By Steve Sailer
02/05/2021
Earlier: NYT: "Knives Out" Is a Giant Microaggression Against My Feelings as a Latina
From my review of the 2019 film Knives Out in Taki’s Magazine:
Knives Out has a few good things going for it, such as an initial setup that sounds promising. Christopher Plummer plays a genius best-selling mystery author who calls his less talented descendants, all of whom live off his immense royalties, together to celebrate his 85th birthday, where he intends to disinherit each of them.
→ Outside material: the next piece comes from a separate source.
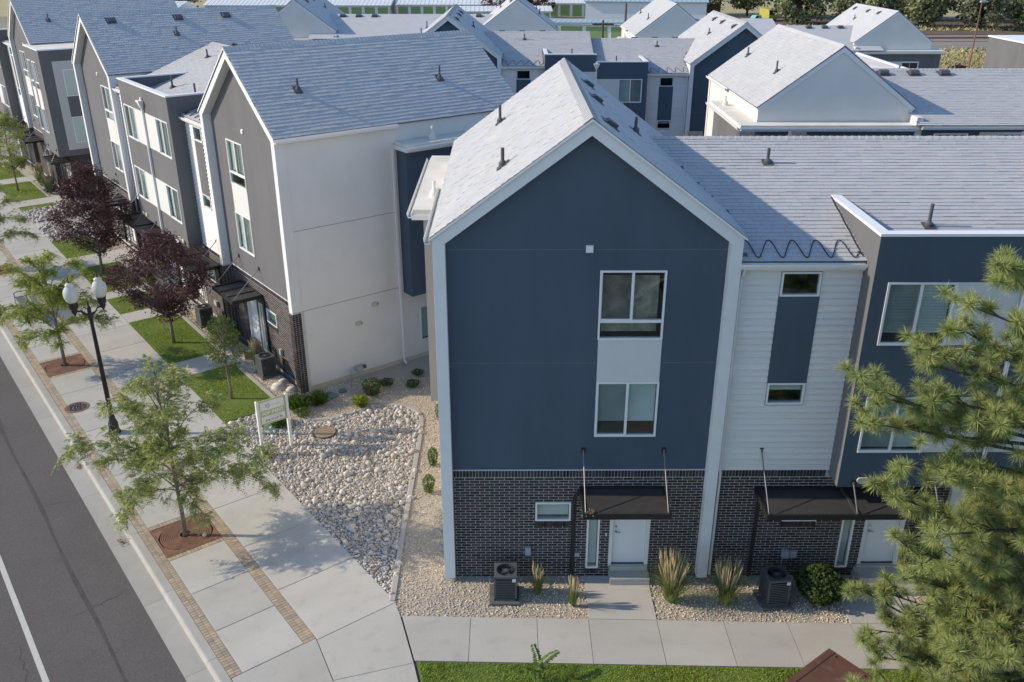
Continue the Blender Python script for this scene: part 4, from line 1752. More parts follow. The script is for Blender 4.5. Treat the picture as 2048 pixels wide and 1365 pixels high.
# sloped corner slabs joining the street walk and the front walk
cw = [W(-12.06, -5.38), W(-12.06, -3.2), (-2.70, 17.43, 0), (-2.22, 15.86, 0), W(-13.45, -5.66)]
corner = MB()
corner.prism([(p[0], p[1]) for p in cw], 'uv', -.12, 0.0, random.random())
corner.build('corner_slab', M_conc).parent = fwalk
c2 = [W(-13.46, -5.68), (-2.215, 15.85, 0), (-1.6, 13.6, 0), W(-15.6, -5.66)]
corner = MB()
corner.prism([(p[0], p[1]) for p in c2], 'uv', -.12, -.001, random.random())
corner.build('corner_slab', M_conc, fwalk)
c3 = [W(-15.62, -5.68), (-1.6, 13.58, 0), (-1.0, 11, 0), W(-18, -5.66)]
corner = MB()
corner.prism([(p[0], p[1]) for p in c3], 'uv', -.12, -.002, random.random())
corner.build('corner_slab', M_conc, fwalk)

# steps at the doors
for (x0, x1) in ((2.66, 3.69),):
    m = MB()
    m.box(x0, x1, 18.58, 18.985, -.05, .19, .5)
    m.build('door_step', M_conc2, fwalk)
    m = MB()
    m.box(x0 + .02, x1 - .02, 18.93, 19.04, .19, .325, .5)
    m.build('door_sill', M_conc2, fwalk)
m = MB()
m.prism([(9.12, 18.98), (9.12, 18.62), (9.3, 18.12), (10.6, 18.12), (10.6, 18.98)], 'uv', -.05, .13, .5)
m.build('door_step', M_conc2, fwalk)
m = MB()
m.prism([(9.14, 18.985), (9.14, 18.75), (9.26, 18.50), (10.6, 18.50), (10.6, 18.985)], 'uv', .13, .26, .5)
m.build('door_step', M_conc2, fwalk)
m = MB()
m.box(9.2, 10.4, 18.93, 19.04, .26, .325, .5)
m.build('door_sill', M_conc2, fwalk)

# gravel bed round the nearest row
KERB = [(-7.573, 27.534), (-6.9, 27.52), (-6.224, 27.60), (-5.6, 28.0), (-5.057, 28.464), (-4.5, 28.66), (-3.987, 28.62), (-3.55, 28.42), (-3.239, 28.127), (-3.04, 27.8),
        (-2.964, 27.42), (-2.935, 26.8), (-2.922, 26.234), (-2.929, 23.241), (-2.924, 20.351), (-2.897, 18.006)]
gpoly = [(-2.86, 17.95), (-2.70, 17.44), (8.47, yline(8.47, FW1)), (13, yline(13, FW1)), (13, 19.1), (5, 19.1), (5, 31.5), (-3.5, 33.2), W(-.06, 0.1)[:2], W(-.35, -1.0)[:2], W(-1.2, -1.2)[:2]] + KERB
gbed = struct(MB().prism(gpoly, 'uv', -.3, -.03, .5).build('gravel_bed', M_gravel))
rpoly = [W(-.36, -3.17)[:2], W(-.36, -2.0)[:2], W(-.9, -1.25)[:2]] + KERB + [W(-12.0, -3.19)[:2]]
rbed = struct(MB().prism(rpoly, 'uv', -.3, -.045, .5).build('rock_bed', M_soil))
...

Plummer, who was Captain von Trapp to Julie Andrews’ Maria in 1965, is one of the few actors ever cast to play an 85-year-old when he was significantly older: He turns 90 this week.
He wasn’t very good in The Sound of Music 54 years ago, but outliving your critics could be the best revenge. Remarkably, Plummer may have enjoyed the greatest octogenarian decade in movie acting history, having earned his first three Oscar nominations in his 80s. That’s three of the eight-ever age 80-plus Best Supporting Actor nominations. The others have been Robert Duvall, Hal Holbrook, Max von Sydow, Ralph Richardson, and George Burns, which isn’t bad company.
Plummer’s ancestry is about as distinguished as Canadians get, including a prime minister, various Bethunes, and a Featherstonhaugh (which is famously pronounced FAN-shaw) who was “the owner of one of the first electric cars in Canada.”
Two years ago, when Kevin Spacey got #MeToo’d out of playing zillionaire John Paul Getty after Ridley Scott had already wrapped All the Money in the World, Plummer was called in at the last possible moment and saved the film.
So, Knives Out starts with the greatest old actor of our era in domineering form as a master of devious invention. Unfortunately, writer-director Rian Johnson can’t come up with a likely plot twist for such a compelling character and instead immediately kills him, and his movie, off.